[start Information provided]
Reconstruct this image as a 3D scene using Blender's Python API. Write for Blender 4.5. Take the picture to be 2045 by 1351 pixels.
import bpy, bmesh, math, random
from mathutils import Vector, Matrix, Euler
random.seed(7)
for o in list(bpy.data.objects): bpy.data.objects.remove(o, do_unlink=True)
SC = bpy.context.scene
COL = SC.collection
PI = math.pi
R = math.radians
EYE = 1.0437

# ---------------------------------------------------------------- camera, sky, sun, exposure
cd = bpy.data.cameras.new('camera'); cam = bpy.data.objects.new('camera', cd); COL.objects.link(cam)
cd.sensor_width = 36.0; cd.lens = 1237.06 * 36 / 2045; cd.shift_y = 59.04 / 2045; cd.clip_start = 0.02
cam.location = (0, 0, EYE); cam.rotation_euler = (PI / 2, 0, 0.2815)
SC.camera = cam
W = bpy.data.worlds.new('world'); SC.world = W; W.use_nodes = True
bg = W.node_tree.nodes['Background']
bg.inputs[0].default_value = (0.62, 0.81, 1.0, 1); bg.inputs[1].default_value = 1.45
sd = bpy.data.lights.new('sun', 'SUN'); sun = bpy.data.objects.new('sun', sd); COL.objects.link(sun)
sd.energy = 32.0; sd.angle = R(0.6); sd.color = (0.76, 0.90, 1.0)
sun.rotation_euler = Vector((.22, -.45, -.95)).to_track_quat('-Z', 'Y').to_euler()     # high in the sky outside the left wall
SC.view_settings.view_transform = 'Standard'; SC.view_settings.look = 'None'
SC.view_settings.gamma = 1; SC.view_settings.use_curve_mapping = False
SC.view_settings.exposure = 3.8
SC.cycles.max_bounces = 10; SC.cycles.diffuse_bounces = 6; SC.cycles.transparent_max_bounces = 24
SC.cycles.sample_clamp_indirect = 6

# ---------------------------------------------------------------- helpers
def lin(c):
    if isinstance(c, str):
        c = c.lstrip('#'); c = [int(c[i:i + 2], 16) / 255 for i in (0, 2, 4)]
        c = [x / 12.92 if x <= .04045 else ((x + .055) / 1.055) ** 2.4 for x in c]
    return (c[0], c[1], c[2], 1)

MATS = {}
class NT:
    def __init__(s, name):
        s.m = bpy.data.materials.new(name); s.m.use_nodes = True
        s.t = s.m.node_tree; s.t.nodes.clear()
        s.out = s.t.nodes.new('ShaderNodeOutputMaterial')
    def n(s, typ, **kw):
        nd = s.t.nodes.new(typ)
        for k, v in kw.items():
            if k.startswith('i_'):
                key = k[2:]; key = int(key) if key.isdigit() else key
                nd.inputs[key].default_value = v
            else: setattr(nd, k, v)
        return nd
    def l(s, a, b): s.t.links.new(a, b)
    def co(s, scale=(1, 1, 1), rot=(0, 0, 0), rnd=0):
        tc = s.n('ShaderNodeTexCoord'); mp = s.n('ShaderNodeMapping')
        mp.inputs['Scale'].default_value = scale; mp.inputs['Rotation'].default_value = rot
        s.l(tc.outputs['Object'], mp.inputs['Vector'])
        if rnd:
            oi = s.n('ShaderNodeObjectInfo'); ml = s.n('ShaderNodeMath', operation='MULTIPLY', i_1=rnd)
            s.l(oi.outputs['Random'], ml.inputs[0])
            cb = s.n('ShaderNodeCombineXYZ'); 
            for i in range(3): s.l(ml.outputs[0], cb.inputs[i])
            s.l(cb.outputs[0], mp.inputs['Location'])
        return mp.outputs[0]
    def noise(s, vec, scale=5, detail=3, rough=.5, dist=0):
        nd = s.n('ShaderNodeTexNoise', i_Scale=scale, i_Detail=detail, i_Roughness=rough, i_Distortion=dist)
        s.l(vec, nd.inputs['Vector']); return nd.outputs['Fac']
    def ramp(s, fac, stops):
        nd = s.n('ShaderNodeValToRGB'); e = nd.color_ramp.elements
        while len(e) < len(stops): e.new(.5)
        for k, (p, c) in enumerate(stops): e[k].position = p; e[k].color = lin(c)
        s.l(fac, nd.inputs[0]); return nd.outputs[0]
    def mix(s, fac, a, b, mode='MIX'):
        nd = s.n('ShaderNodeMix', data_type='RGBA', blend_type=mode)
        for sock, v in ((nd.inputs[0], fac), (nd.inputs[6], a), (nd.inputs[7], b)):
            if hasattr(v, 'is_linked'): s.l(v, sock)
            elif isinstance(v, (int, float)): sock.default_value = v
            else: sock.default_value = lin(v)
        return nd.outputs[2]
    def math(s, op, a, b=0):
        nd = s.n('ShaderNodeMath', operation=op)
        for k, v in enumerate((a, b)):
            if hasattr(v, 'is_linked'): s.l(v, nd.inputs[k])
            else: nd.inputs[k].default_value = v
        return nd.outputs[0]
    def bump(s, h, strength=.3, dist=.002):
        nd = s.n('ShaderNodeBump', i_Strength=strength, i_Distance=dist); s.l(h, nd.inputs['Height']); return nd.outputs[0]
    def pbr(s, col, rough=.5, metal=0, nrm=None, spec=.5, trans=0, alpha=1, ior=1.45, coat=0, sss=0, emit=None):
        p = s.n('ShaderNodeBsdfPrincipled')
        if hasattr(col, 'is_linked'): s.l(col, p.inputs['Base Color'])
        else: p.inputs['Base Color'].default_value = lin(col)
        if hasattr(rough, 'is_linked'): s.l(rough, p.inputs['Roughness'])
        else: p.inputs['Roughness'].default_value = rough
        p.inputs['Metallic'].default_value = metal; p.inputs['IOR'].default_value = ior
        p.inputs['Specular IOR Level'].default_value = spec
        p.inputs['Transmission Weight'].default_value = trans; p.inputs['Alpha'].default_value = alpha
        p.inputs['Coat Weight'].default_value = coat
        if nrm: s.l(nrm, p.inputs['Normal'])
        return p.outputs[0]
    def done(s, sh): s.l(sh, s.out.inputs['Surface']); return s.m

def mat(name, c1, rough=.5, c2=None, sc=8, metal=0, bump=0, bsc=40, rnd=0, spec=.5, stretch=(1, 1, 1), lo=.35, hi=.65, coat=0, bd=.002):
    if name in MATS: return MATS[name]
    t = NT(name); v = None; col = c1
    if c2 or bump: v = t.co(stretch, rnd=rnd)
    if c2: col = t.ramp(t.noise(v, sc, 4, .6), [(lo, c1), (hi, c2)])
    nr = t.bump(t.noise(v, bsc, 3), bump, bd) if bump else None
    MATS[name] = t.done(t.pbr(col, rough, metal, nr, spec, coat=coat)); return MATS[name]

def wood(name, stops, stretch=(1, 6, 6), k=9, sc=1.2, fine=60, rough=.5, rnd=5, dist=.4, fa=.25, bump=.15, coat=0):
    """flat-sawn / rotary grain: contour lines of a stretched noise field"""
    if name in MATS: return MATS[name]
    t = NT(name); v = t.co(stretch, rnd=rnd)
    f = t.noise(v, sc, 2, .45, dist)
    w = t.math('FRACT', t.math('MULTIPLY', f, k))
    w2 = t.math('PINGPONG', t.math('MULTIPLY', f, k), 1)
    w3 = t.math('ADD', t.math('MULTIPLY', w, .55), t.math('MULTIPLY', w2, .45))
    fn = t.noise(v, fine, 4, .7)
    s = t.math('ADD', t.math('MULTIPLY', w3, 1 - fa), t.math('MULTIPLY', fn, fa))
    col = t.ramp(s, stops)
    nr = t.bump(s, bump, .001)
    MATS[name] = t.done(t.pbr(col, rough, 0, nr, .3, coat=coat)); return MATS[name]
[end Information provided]
> _What is being asked_
Copy out all of the data exactly, leaving nothing out.

> _Written response_
Reconstruct this image as a 3D scene using Blender's Python API. Write for Blender 4.5. Take the picture to be 2045 by 1351 pixels.
import bpy, bmesh, math, random
from mathutils import Vector, Matrix, Euler
random.seed(7)
for o in list(bpy.data.objects): bpy.data.objects.remove(o, do_unlink=True)
SC = bpy.context.scene
COL = SC.collection
PI = math.pi
R = math.radians
EYE = 1.0437

# ---------------------------------------------------------------- camera, sky, sun, exposure
cd = bpy.data.cameras.new('camera'); cam = bpy.data.objects.new('camera', cd); COL.objects.link(cam)
cd.sensor_width = 36.0; cd.lens = 1237.06 * 36 / 2045; cd.shift_y = 59.04 / 2045; cd.clip_start = 0.02
cam.location = (0, 0, EYE); cam.rotation_euler = (PI / 2, 0, 0.2815)
SC.camera = cam
W = bpy.data.worlds.new('world'); SC.world = W; W.use_nodes = True
bg = W.node_tree.nodes['Background']
bg.inputs[0].default_value = (0.62, 0.81, 1.0, 1); bg.inputs[1].default_value = 1.45
sd = bpy.data.lights.new('sun', 'SUN'); sun = bpy.data.objects.new('sun', sd); COL.objects.link(sun)
sd.energy = 32.0; sd.angle = R(0.6); sd.color = (0.76, 0.90, 1.0)
sun.rotation_euler = Vector((.22, -.45, -.95)).to_track_quat('-Z', 'Y').to_euler()     # high in the sky outside the left wall
SC.view_settings.view_transform = 'Standard'; SC.view_settings.look = 'None'
SC.view_settings.gamma = 1; SC.view_settings.use_curve_mapping = False
SC.view_settings.exposure = 3.8
SC.cycles.max_bounces = 10; SC.cycles.diffuse_bounces = 6; SC.cycles.transparent_max_bounces = 24
SC.cycles.sample_clamp_indirect = 6

# ---------------------------------------------------------------- helpers
def lin(c):
    if isinstance(c, str):
        c = c.lstrip('#'); c = [int(c[i:i + 2], 16) / 255 for i in (0, 2, 4)]
        c = [x / 12.92 if x <= .04045 else ((x + .055) / 1.055) ** 2.4 for x in c]
    return (c[0], c[1], c[2], 1)

MATS = {}
class NT:
    def __init__(s, name):
        s.m = bpy.data.materials.new(name); s.m.use_nodes = True
        s.t = s.m.node_tree; s.t.nodes.clear()
        s.out = s.t.nodes.new('ShaderNodeOutputMaterial')
    def n(s, typ, **kw):
        nd = s.t.nodes.new(typ)
        for k, v in kw.items():
            if k.startswith('i_'):
                key = k[2:]; key = int(key) if key.isdigit() else key
                nd.inputs[key].default_value = v
            else: setattr(nd, k, v)
        return nd
    def l(s, a, b): s.t.links.new(a, b)
    def co(s, scale=(1, 1, 1), rot=(0, 0, 0), rnd=0):
        tc = s.n('ShaderNodeTexCoord'); mp = s.n('ShaderNodeMapping')
        mp.inputs['Scale'].default_value = scale; mp.inputs['Rotation'].default_value = rot
        s.l(tc.outputs['Object'], mp.inputs['Vector'])
        if rnd:
            oi = s.n('ShaderNodeObjectInfo'); ml = s.n('ShaderNodeMath', operation='MULTIPLY', i_1=rnd)
            s.l(oi.outputs['Random'], ml.inputs[0])
            cb = s.n('ShaderNodeCombineXYZ'); 
            for i in range(3): s.l(ml.outputs[0], cb.inputs[i])
            s.l(cb.outputs[0], mp.inputs['Location'])
        return mp.outputs[0]
    def noise(s, vec, scale=5, detail=3, rough=.5, dist=0):
        nd = s.n('ShaderNodeTexNoise', i_Scale=scale, i_Detail=detail, i_Roughness=rough, i_Distortion=dist)
        s.l(vec, nd.inputs['Vector']); return nd.outputs['Fac']
    def ramp(s, fac, stops):
        nd = s.n('ShaderNodeValToRGB'); e = nd.color_ramp.elements
        while len(e) < len(stops): e.new(.5)
        for k, (p, c) in enumerate(stops): e[k].position = p; e[k].color = lin(c)
        s.l(fac, nd.inputs[0]); return nd.outputs[0]
    def mix(s, fac, a, b, mode='MIX'):
        nd = s.n('ShaderNodeMix', data_type='RGBA', blend_type=mode)
        for sock, v in ((nd.inputs[0], fac), (nd.inputs[6], a), (nd.inputs[7], b)):
            if hasattr(v, 'is_linked'): s.l(v, sock)
            elif isinstance(v, (int, float)): sock.default_value = v
            else: sock.default_value = lin(v)
        return nd.outputs[2]
    def math(s, op, a, b=0):
        nd = s.n('ShaderNodeMath', operation=op)
        for k, v in enumerate((a, b)):
            if hasattr(v, 'is_linked'): s.l(v, nd.inputs[k])
            else: nd.inputs[k].default_value = v
        return nd.outputs[0]
    def bump(s, h, strength=.3, dist=.002):
        nd = s.n('ShaderNodeBump', i_Strength=strength, i_Distance=dist); s.l(h, nd.inputs['Height']); return nd.outputs[0]
    def pbr(s, col, rough=.5, metal=0, nrm=None, spec=.5, trans=0, alpha=1, ior=1.45, coat=0, sss=0, emit=None):
        p = s.n('ShaderNodeBsdfPrincipled')
        if hasattr(col, 'is_linked'): s.l(col, p.inputs['Base Color'])
        else: p.inputs['Base Color'].default_value = lin(col)
        if hasattr(rough, 'is_linked'): s.l(rough, p.inputs['Roughness'])
        else: p.inputs['Roughness'].default_value = rough
        p.inputs['Metallic'].default_value = metal; p.inputs['IOR'].default_value = ior
        p.inputs['Specular IOR Level'].default_value = spec
        p.inputs['Transmission Weight'].default_value = trans; p.inputs['Alpha'].default_value = alpha
        p.inputs['Coat Weight'].default_value = coat
        if nrm: s.l(nrm, p.inputs['Normal'])
        return p.outputs[0]
    def done(s, sh): s.l(sh, s.out.inputs['Surface']); return s.m

def mat(name, c1, rough=.5, c2=None, sc=8, metal=0, bump=0, bsc=40, rnd=0, spec=.5, stretch=(1, 1, 1), lo=.35, hi=.65, coat=0, bd=.002):
    if name in MATS: return MATS[name]
    t = NT(name); v = None; col = c1
    if c2 or bump: v = t.co(stretch, rnd=rnd)
    if c2: col = t.ramp(t.noise(v, sc, 4, .6), [(lo, c1), (hi, c2)])
    nr = t.bump(t.noise(v, bsc, 3), bump, bd) if bump else None
    MATS[name] = t.done(t.pbr(col, rough, metal, nr, spec, coat=coat)); return MATS[name]

def wood(name, stops, stretch=(1, 6, 6), k=9, sc=1.2, fine=60, rough=.5, rnd=5, dist=.4, fa=.25, bump=.15, coat=0):
    """flat-sawn / rotary grain: contour lines of a stretched noise field"""
    if name in MATS: return MATS[name]
    t = NT(name); v = t.co(stretch, rnd=rnd)
    f = t.noise(v, sc, 2, .45, dist)
    w = t.math('FRACT', t.math('MULTIPLY', f, k))
    w2 = t.math('PINGPONG', t.math('MULTIPLY', f, k), 1)
    w3 = t.math('ADD', t.math('MULTIPLY', w, .55), t.math('MULTIPLY', w2, .45))
    fn = t.noise(v, fine, 4, .7)
    s = t.math('ADD', t.math('MULTIPLY', w3, 1 - fa), t.math('MULTIPLY', fn, fa))
    col = t.ramp(s, stops)
    nr = t.bump(s, bump, .001)
    MATS[name] = t.done(t.pbr(col, rough, 0, nr, .3, coat=coat)); return MATS[name]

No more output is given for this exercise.